----- DATA TO USE
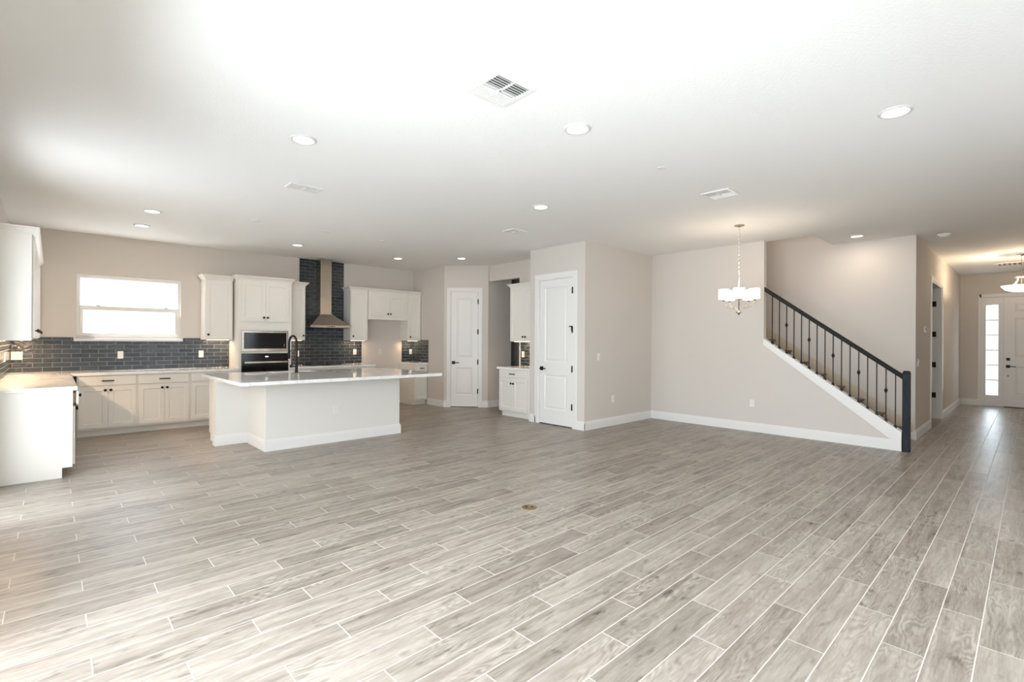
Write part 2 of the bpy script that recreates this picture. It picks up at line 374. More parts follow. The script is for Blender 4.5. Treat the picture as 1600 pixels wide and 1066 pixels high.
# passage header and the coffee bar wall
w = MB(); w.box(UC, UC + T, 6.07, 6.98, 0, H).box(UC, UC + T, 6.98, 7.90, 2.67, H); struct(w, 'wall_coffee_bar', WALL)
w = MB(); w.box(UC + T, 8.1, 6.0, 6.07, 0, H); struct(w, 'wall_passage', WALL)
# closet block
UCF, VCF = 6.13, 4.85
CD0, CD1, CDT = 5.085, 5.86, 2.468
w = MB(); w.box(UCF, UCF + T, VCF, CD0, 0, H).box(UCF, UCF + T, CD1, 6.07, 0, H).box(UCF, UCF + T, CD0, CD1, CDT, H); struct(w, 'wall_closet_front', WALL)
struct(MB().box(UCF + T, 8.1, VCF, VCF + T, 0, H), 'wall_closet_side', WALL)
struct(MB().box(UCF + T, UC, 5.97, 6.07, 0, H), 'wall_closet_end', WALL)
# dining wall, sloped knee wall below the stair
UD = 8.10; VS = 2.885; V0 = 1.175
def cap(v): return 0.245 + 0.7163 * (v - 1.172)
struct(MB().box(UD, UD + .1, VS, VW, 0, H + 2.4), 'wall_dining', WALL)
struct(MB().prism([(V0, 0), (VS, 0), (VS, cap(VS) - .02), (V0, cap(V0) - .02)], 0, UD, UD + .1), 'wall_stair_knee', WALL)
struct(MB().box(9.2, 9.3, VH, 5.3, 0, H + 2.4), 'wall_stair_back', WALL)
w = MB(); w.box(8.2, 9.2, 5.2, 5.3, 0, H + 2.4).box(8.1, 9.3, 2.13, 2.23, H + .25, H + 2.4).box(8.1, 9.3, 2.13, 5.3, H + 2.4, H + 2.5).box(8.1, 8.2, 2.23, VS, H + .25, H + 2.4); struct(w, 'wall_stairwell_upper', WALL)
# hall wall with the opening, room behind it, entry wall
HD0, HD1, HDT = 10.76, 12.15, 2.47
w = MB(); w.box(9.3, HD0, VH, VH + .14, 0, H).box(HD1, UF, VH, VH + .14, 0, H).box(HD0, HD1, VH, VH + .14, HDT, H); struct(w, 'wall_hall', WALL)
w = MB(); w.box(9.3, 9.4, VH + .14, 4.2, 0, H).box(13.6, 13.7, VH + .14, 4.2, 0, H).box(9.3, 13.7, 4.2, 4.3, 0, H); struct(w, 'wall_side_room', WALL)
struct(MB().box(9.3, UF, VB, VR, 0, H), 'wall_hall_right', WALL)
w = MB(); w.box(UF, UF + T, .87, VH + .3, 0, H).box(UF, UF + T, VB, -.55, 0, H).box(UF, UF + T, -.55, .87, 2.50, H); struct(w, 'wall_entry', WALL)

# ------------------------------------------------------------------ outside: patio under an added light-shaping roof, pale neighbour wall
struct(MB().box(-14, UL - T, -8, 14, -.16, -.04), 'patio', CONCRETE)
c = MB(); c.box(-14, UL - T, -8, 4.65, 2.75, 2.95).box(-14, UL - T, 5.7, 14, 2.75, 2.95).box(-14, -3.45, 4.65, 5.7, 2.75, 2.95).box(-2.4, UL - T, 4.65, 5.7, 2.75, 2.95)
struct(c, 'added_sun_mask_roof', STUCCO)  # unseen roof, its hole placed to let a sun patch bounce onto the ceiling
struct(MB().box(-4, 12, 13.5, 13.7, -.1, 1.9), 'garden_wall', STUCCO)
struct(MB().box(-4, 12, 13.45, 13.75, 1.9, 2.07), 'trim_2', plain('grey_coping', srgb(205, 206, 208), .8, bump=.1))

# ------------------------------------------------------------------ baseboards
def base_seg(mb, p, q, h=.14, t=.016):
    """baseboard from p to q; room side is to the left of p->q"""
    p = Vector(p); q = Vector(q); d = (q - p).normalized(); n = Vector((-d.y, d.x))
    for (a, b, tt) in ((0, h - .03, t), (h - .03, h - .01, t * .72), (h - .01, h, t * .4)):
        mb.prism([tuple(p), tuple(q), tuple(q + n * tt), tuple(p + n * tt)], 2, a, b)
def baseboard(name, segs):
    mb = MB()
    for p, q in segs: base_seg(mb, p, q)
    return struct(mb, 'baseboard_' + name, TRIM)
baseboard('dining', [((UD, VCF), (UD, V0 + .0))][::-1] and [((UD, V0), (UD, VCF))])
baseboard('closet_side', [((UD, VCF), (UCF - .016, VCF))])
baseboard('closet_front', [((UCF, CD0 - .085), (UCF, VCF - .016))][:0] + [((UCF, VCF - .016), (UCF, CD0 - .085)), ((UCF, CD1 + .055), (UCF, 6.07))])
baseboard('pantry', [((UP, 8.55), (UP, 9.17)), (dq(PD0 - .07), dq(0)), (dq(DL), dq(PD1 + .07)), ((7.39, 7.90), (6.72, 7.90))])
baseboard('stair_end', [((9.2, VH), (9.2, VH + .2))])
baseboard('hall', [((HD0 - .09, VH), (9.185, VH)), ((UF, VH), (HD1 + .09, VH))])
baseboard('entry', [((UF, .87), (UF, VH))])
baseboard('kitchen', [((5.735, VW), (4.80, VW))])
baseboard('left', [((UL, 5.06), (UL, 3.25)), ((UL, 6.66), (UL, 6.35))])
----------
----- DATA TO USE
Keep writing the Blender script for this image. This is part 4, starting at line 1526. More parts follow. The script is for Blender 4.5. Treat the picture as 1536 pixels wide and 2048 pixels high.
----------
* _EXERCISE_:
Using the records above, copy every line that has the word "Treat" in it.

* _ANSWER FOR THE TASK_:
Write part 2 of the bpy script that recreates this picture. It picks up at line 374. More parts follow. The script is for Blender 4.5. Treat the picture as 1600 pixels wide and 1066 pixels high.
Keep writing the Blender script for this image. This is part 4, starting at line 1526. More parts follow. The script is for Blender 4.5. Treat the picture as 1536 pixels wide and 2048 pixels high.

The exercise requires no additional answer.